Campus Bitch and White Trash: Pardoning the Injury of Language Acts
in Participatory Contexts
Sanjiv Dugal, Matthew Eriksen, Kathleen Mallon, and Mathew Roy. Tamara : Journal
of Critical Postmodern Organization Science. Las Cruces: 2003. Vol. 2, Iss.
3; pg. 36, 10pgs
Abstract
Campus Bitch and White Trash are the kind of appellations that can draw one
into the dark heart of a world where words wound, images enrage, and speech
is haunted by hate. One need look only as far as the latest outbreak of violence
in the workplace or on the schoolyard to find examples of how name-calling and
bullying can erupt in rage.
The issue of injurious speech and our vulnerability to words is a critical management issue. In her book Excitable Speech, a politics of the performative, Judith Butler raises the questions: What establishes the performative character of injurious labels? And what makes the force of an utterance injurious?

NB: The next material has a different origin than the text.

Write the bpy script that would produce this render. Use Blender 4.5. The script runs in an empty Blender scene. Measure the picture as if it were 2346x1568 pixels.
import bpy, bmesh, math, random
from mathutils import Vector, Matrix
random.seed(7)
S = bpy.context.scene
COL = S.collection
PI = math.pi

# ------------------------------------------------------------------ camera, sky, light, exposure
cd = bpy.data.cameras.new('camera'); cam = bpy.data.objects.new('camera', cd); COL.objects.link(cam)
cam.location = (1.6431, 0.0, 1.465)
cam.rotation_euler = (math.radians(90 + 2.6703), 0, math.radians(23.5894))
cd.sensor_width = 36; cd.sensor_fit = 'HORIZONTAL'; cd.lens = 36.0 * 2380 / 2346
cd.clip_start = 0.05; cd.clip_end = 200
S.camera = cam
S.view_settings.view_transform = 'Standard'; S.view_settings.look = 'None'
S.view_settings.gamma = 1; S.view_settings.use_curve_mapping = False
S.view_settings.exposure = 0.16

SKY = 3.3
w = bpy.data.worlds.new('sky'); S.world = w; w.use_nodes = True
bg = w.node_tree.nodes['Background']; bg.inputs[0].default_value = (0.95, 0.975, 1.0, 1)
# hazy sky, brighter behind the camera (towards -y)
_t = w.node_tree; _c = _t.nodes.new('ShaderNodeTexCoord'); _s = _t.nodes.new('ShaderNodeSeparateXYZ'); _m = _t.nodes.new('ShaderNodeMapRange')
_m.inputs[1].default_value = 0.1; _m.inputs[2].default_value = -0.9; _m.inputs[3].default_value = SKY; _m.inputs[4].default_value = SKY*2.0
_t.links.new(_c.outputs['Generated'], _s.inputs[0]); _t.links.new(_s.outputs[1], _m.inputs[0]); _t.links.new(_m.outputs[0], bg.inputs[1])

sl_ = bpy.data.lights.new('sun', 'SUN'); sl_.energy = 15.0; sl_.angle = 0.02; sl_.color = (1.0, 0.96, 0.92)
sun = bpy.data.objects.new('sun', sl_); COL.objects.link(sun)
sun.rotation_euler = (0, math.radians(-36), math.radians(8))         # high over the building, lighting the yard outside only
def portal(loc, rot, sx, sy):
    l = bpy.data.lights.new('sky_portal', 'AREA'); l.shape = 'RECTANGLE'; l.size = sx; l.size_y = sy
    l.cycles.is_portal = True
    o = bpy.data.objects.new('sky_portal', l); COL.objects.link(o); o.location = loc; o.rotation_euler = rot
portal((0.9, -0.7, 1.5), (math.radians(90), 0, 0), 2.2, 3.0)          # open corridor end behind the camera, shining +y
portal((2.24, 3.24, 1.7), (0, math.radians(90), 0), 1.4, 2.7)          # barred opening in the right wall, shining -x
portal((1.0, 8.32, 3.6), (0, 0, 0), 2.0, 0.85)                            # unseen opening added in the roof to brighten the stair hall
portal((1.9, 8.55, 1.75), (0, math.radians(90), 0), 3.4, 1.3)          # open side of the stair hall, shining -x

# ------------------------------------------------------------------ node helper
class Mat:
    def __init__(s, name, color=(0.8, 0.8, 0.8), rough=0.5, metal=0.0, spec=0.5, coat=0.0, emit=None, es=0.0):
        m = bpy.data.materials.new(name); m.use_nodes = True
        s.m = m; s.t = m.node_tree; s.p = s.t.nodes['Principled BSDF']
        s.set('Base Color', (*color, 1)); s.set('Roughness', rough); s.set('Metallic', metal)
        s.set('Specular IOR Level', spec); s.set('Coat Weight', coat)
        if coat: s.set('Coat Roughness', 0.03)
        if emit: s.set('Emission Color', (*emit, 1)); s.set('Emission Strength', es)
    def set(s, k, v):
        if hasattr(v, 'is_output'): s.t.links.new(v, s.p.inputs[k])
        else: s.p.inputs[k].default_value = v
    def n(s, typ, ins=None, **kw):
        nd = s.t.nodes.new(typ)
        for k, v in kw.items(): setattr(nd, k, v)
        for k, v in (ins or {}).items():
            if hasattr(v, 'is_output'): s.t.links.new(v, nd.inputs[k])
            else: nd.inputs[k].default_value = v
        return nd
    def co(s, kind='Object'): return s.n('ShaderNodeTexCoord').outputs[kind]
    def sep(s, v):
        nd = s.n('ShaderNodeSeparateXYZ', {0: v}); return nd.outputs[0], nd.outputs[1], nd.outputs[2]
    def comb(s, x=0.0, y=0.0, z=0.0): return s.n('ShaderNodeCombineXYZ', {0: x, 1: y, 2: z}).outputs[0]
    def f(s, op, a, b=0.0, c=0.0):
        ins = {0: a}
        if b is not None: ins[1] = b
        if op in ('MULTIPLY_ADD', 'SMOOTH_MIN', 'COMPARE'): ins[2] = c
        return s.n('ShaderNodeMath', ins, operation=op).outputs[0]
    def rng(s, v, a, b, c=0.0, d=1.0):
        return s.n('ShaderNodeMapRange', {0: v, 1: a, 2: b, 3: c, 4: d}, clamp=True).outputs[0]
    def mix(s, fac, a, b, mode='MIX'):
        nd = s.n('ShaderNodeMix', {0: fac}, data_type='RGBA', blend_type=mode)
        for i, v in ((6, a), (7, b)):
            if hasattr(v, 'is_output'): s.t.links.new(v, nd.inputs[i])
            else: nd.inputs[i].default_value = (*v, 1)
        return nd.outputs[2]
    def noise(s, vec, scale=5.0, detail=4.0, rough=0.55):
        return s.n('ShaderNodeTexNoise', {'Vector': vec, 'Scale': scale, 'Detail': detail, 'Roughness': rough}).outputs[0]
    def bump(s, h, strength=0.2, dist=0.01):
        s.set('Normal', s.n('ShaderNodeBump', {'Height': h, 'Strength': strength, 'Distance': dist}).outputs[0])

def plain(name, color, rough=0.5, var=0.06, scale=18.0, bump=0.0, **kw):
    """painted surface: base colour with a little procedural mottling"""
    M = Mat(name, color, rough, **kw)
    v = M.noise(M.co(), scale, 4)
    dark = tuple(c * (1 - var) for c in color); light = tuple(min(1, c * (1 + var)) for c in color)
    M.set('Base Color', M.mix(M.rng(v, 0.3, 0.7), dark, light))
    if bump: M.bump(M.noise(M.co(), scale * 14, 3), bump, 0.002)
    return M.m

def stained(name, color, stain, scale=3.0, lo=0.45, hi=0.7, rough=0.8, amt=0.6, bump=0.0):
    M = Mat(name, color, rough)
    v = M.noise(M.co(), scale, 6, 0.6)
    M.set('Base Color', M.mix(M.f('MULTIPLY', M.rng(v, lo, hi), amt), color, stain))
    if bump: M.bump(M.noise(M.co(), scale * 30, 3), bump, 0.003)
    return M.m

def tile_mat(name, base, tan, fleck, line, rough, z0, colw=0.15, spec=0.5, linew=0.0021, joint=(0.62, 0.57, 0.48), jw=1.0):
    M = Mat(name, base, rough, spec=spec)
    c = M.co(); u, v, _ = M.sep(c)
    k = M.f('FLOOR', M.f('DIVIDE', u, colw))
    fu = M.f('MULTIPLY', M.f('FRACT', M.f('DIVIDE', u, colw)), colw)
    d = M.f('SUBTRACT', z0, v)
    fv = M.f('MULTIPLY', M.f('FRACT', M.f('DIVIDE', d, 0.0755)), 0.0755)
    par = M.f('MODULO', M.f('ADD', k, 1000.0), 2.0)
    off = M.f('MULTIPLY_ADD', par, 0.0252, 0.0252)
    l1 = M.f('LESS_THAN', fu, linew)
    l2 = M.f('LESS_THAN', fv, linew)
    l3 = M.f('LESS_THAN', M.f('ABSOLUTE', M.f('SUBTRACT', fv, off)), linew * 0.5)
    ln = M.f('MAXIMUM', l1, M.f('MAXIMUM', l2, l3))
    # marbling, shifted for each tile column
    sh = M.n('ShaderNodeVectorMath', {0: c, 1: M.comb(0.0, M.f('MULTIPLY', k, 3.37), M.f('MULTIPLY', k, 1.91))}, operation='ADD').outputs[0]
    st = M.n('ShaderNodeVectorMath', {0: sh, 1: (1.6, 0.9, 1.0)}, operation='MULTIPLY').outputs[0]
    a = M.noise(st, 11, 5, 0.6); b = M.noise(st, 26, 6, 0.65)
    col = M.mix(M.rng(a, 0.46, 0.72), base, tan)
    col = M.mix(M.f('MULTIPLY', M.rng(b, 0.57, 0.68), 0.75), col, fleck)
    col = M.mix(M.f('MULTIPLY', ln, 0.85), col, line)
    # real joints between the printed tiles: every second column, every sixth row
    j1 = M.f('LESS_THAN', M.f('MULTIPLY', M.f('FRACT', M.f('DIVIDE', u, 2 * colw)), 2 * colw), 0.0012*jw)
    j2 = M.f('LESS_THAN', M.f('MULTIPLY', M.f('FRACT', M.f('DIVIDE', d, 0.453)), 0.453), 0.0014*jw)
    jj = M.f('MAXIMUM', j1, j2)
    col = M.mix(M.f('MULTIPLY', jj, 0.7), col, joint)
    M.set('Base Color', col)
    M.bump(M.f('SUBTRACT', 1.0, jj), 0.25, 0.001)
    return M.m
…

Our vulnerability to words is a consequence of our being constituted by them.
As linguistic beings we have to use words to form reason. We cannot create meaning
without structuring our thoughts and feelings with words. According to Althusser,
ideology hails or interpolates or concretizes individuals as subjects according
to the functioning of the category of the subject (1971, 162). Thus we are called
upon by our names. Being called a name is one of the examples Althusser uses
to explain “interpolation.” When an ideology hails us, it alters
who we are, and, so the argument goes, we recognize who or what we have become.